最後に、最近のネタとはどうにもつながらないのだけれど、先日出版された本の話。「POST‐OFFICE?ワークスペース改造計画」という本。働く環境や、働く方法について、改めて考えてみよう、っていう趣旨の本だ。以前みかんぐみから出した「団地再生計画」(こちらはINAX出版)と同じく、くだらないアイデア集みたいな形式。この本も、始めのページからずーっと読み続けるようなタイプの本ではなくて、ばらばらと眺めながら、気になったところを読んでみる、というもの。紹介されているネタとネタを関係づけながら、何か新しいことを、読んでいる人なりに考えてみるというスタイルが、この本にも向いているだろう。

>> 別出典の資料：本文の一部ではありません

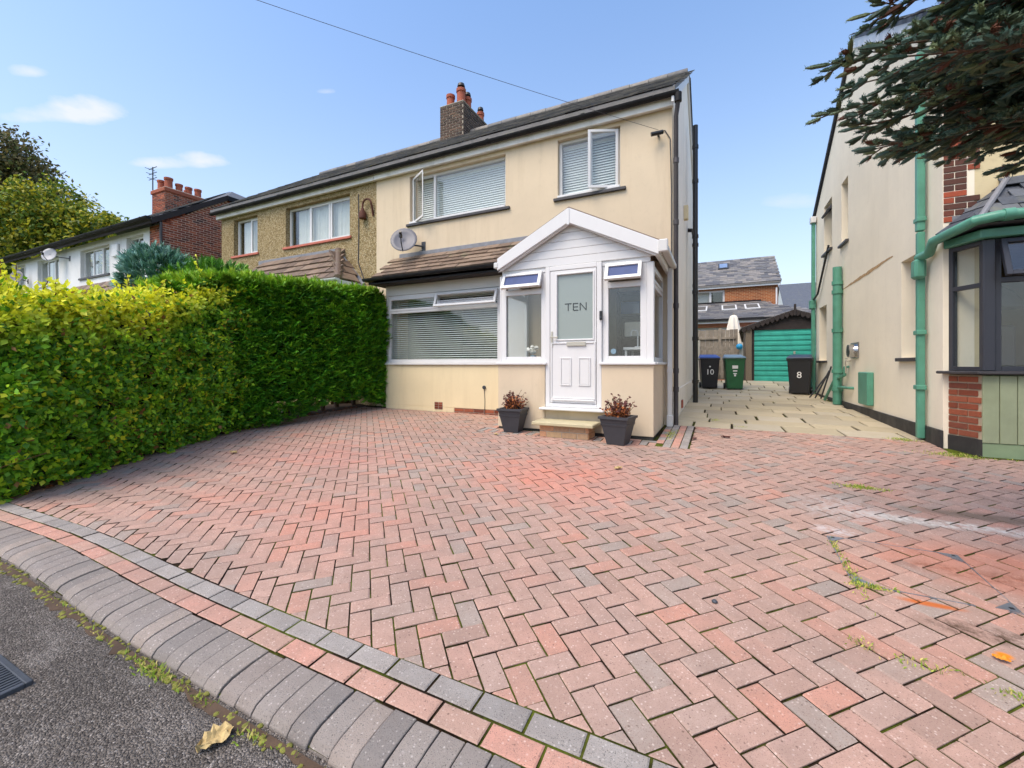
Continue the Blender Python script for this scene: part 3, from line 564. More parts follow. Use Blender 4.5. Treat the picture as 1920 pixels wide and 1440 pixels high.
def blind(parent, F, a0, a1, z0, z1, dd, pitch, tilt, name='blind', width=None):
    """a venetian blind hung behind the glass: head rail, each slat, bottom rail"""
    r = MB(F).box(a0, a1, dd - .025, dd + .025, z1, z1 + .035).build(name, M['blind'], parent)
    MB(F).box(a0, a1, dd - .02, dd + .02, z0 - .012, z0).build('bottom_rail', M['blind'], r)
    w = width or pitch * 1.15; c, s = math.cos(tilt) * w / 2, math.sin(tilt) * w / 2; n = int((z1 - z0) / pitch)
    ref = MB(F).hexa([(a0, dd - c, -s), (a1, dd - c, -s), (a1, dd + c, s), (a0, dd + c, s), (a0, dd - c, -s + .003), (a1, dd - c, -s + .003), (a1, dd + c, s + .003), (a0, dd + c, s + .003)])
    me = ref.mesh('slat', base_of(parent)); me.materials.append(M['blind'])
    for k in range(n):
        o = link(bpy.data.objects.new('slat', me), r); o.location = (0, 0, z1 - pitch * (k + .5)); o.rotation_euler = (0, 0, 0)
    return r
def brick_skin(parent, F, a0, a1, z0, z1, mat, name='brick', L=.215, H=.065, j=.01, d=(-.03, .006), limit=300, test=None, phase=0, half_ends=True):
    """bricks laid in stretcher bond over a mortar face, each a piece of its own"""
    ref = MB().box(-L / 2, L / 2, 0, .036, -H / 2, H / 2); meshes = {}
    o0 = F(0, 0, 0); ex = Vector(F(1, 0, 0)) - Vector(o0); ed = Vector(F(0, 1, 0)) - Vector(o0); ez = Vector((0, 0, 1)); ms = []
    n = int(round((z1 - z0) / (H + j))); hh = (z1 - z0) / n
    for r in range(n):
        z = z0 + hh * (r + .5); a = a0 - (0 if (r + phase) % 2 else (L + j) / 2)
        while a < a1 - .02:
            p, q = max(a, a0) + j / 2, min(a + L + j, a1) - j / 2
            if q - p > .03 and (test is None or test((p + q) / 2, z)):
                k = (q - p) / L; dd = d[1] + random.gauss(0, .0012) - .036
                m_ = axes(Vector(F((p + q) / 2, dd, z)), ex * k, ed, ez); ms.append(m_)
            a += L + j
    me = ref.mesh(name, bevel=.003); me.materials.append(mat); pieces(name, parent, me, ms, limit)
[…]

最近、雑誌がなくなって、代わりにネットで情報が配信されるようなことが多くなってきたけれど、この考え方はかならずしも正しくないと思う。ネットは、本や雑誌の代わりにはならない場合が多い。本の場合には、本屋という空間構造が、本同士の関係性を作りだし、本という構成が、ページ同士(あるいは情報同士)の関係性を作りだす(そういう関係性をコントロールすることが「デザインをする」という行為なわけだ)。そういう中で、読む人それぞれが、その人なりの発見=関係を築けることが、本の特徴なのだと思う。そういう選択可能性のルーズさみたいなものが重要で、それがネットだとつくりにくいのだ。
ま、そういうわけで、ぼくたちの表現活動にとっても、本という形式はとっても大事なことで、数日の活動の中にも、本が関わることがいろいろとある、というわけでした。